Well, I see a few points to be revised in this policy:
- If it were actually your oversight, then resending the patch makes sense. But if it's not merged by other reasons? Silently resending a patch can be worse.
For example, suppose the submitter either overlooked or didn't receive a reply or a followup in the thread. You didn't apply the patch because of the reply/followup pointing some problem. Now, the submitter tries to resend the original patch again without asking the situation, just because you suggested so in the past. You'll get the problematic patch again, and there is a risk that the patch gets merged mistakenly at this time.
The thing there is that if I don't remember the state of the patch I'm likely to just say "send it again" and if I do remember I'll remember either way (the form does say stuff about addressing feedback, though obviously people can ignore that too).
- The mail archive (lore.kernel.org) nowadays catches all posted mails in a proper manner, and it's pretty easy to fetch.
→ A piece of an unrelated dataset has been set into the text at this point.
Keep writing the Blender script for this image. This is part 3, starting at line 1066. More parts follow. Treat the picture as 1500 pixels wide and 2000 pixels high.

And, resending the whole patch would be even higher volume than replying, disconnecting the discussions in the previous thread.
That requires me to be on the internet and fire up my web browser! I do actually work offline routinely, when I'm travelling or somewhere like a coffee shop with poor internet access so that's not always a thing I can do. I do postpone things but that's usually for longer periods (waiting for other reviewers and so on) which tends to mean people don't get an answer for their ping promptly which doesn't help either, I haven't managed to come up with a workflow for that which is effective.
So, I find it's OK to give this kind of warning for educational purposes to the people who don't know the common practice and send the patches too frequently. But for other cases, such a warning doesn't fit.
I deliberately try to be consistent in sending this stuff out because I don't want to be unfair. Which has it's own downsides as you say.